#### The request
Every line of the listing must be reproduced as it stands. Leave the images behind.
[begin Dataset content]
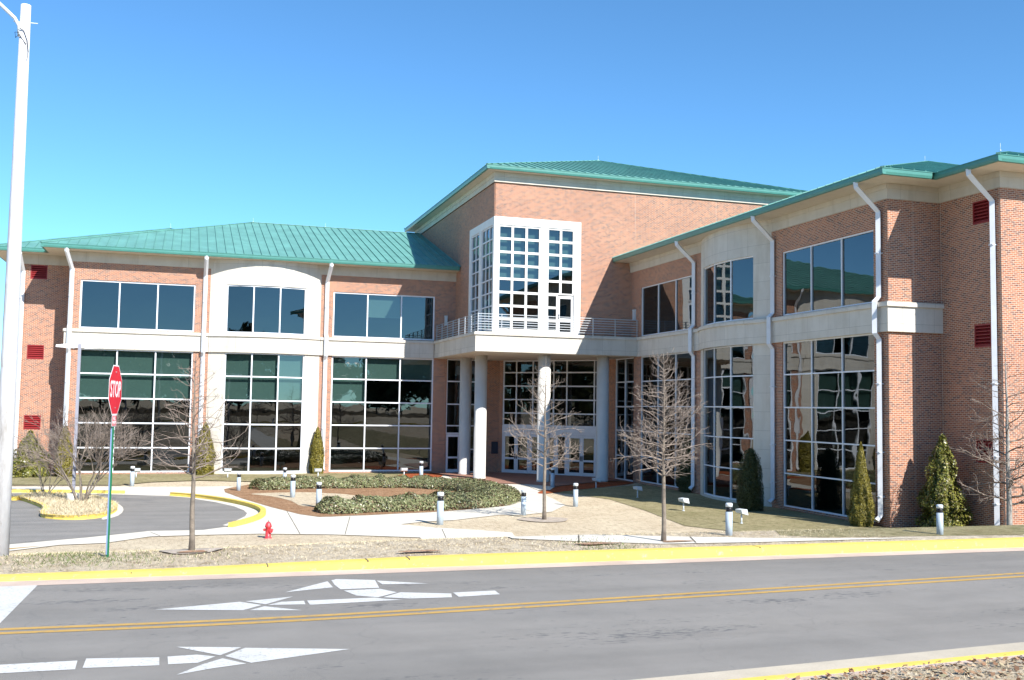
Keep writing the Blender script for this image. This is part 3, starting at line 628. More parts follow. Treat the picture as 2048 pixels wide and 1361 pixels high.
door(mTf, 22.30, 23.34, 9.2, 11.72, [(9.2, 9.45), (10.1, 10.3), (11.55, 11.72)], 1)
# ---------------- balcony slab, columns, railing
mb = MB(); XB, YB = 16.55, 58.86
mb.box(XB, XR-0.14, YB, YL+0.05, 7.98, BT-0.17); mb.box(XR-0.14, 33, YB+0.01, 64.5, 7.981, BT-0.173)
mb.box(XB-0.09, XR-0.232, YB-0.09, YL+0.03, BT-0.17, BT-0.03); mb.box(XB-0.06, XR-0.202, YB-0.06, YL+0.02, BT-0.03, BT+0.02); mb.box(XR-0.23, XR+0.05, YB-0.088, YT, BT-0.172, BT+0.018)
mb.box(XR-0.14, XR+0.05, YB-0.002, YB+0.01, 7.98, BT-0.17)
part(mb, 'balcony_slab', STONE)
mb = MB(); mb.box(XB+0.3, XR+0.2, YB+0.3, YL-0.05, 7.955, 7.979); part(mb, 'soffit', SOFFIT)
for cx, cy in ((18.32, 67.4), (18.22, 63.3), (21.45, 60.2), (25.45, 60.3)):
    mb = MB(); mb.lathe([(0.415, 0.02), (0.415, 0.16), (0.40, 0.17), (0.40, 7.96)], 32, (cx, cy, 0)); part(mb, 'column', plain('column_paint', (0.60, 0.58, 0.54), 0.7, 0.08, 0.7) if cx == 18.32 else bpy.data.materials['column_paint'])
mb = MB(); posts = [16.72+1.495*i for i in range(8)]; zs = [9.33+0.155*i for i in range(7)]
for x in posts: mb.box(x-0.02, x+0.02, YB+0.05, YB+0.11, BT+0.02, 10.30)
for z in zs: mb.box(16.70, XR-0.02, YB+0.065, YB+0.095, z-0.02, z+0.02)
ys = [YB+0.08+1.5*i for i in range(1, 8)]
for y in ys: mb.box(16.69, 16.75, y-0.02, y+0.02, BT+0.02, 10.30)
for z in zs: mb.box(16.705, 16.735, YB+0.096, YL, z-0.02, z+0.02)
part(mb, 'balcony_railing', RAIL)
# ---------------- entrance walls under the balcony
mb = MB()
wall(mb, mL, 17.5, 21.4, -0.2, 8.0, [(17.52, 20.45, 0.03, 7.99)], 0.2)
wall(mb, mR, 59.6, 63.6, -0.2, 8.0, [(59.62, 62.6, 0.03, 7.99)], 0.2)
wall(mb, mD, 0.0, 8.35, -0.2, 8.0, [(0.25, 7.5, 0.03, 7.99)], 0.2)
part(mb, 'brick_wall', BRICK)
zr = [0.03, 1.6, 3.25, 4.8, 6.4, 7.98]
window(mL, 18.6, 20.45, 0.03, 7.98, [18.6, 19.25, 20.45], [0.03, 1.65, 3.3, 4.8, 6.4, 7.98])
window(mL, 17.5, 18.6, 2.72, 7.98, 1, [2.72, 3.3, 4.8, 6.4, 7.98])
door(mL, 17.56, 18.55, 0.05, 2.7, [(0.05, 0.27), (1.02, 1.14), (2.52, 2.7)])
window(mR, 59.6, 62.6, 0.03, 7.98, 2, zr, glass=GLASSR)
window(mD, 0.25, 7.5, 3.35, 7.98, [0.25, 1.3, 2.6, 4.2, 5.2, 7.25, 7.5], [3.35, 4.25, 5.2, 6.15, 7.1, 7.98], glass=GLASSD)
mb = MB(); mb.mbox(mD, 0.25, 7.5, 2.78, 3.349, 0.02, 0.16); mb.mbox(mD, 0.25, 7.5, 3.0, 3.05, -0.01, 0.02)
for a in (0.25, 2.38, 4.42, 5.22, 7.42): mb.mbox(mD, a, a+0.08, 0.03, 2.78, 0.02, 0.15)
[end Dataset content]
#### Written solution
Keep writing the Blender script for this image. This is part 3, starting at line 628. More parts follow. Treat the picture as 2048 pixels wide and 1361 pixels high.
door(mTf, 22.30, 23.34, 9.2, 11.72, [(9.2, 9.45), (10.1, 10.3), (11.55, 11.72)], 1)
# ---------------- balcony slab, columns, railing
mb = MB(); XB, YB = 16.55, 58.86
mb.box(XB, XR-0.14, YB, YL+0.05, 7.98, BT-0.17); mb.box(XR-0.14, 33, YB+0.01, 64.5, 7.981, BT-0.173)
mb.box(XB-0.09, XR-0.232, YB-0.09, YL+0.03, BT-0.17, BT-0.03); mb.box(XB-0.06, XR-0.202, YB-0.06, YL+0.02, BT-0.03, BT+0.02); mb.box(XR-0.23, XR+0.05, YB-0.088, YT, BT-0.172, BT+0.018)
mb.box(XR-0.14, XR+0.05, YB-0.002, YB+0.01, 7.98, BT-0.17)
part(mb, 'balcony_slab', STONE)
mb = MB(); mb.box(XB+0.3, XR+0.2, YB+0.3, YL-0.05, 7.955, 7.979); part(mb, 'soffit', SOFFIT)
for cx, cy in ((18.32, 67.4), (18.22, 63.3), (21.45, 60.2), (25.45, 60.3)):
    mb = MB(); mb.lathe([(0.415, 0.02), (0.415, 0.16), (0.40, 0.17), (0.40, 7.96)], 32, (cx, cy, 0)); part(mb, 'column', plain('column_paint', (0.60, 0.58, 0.54), 0.7, 0.08, 0.7) if cx == 18.32 else bpy.data.materials['column_paint'])
mb = MB(); posts = [16.72+1.495*i for i in range(8)]; zs = [9.33+0.155*i for i in range(7)]
for x in posts: mb.box(x-0.02, x+0.02, YB+0.05, YB+0.11, BT+0.02, 10.30)
for z in zs: mb.box(16.70, XR-0.02, YB+0.065, YB+0.095, z-0.02, z+0.02)
ys = [YB+0.08+1.5*i for i in range(1, 8)]
for y in ys: mb.box(16.69, 16.75, y-0.02, y+0.02, BT+0.02, 10.30)
for z in zs: mb.box(16.705, 16.735, YB+0.096, YL, z-0.02, z+0.02)
part(mb, 'balcony_railing', RAIL)
# ---------------- entrance walls under the balcony
mb = MB()
wall(mb, mL, 17.5, 21.4, -0.2, 8.0, [(17.52, 20.45, 0.03, 7.99)], 0.2)
wall(mb, mR, 59.6, 63.6, -0.2, 8.0, [(59.62, 62.6, 0.03, 7.99)], 0.2)
wall(mb, mD, 0.0, 8.35, -0.2, 8.0, [(0.25, 7.5, 0.03, 7.99)], 0.2)
part(mb, 'brick_wall', BRICK)
zr = [0.03, 1.6, 3.25, 4.8, 6.4, 7.98]
window(mL, 18.6, 20.45, 0.03, 7.98, [18.6, 19.25, 20.45], [0.03, 1.65, 3.3, 4.8, 6.4, 7.98])
window(mL, 17.5, 18.6, 2.72, 7.98, 1, [2.72, 3.3, 4.8, 6.4, 7.98])
door(mL, 17.56, 18.55, 0.05, 2.7, [(0.05, 0.27), (1.02, 1.14), (2.52, 2.7)])
window(mR, 59.6, 62.6, 0.03, 7.98, 2, zr, glass=GLASSR)
window(mD, 0.25, 7.5, 3.35, 7.98, [0.25, 1.3, 2.6, 4.2, 5.2, 7.25, 7.5], [3.35, 4.25, 5.2, 6.15, 7.1, 7.98], glass=GLASSD)
mb = MB(); mb.mbox(mD, 0.25, 7.5, 2.78, 3.349, 0.02, 0.16); mb.mbox(mD, 0.25, 7.5, 3.0, 3.05, -0.01, 0.02)
for a in (0.25, 2.38, 4.42, 5.22, 7.42): mb.mbox(mD, a, a+0.08, 0.03, 2.78, 0.02, 0.15)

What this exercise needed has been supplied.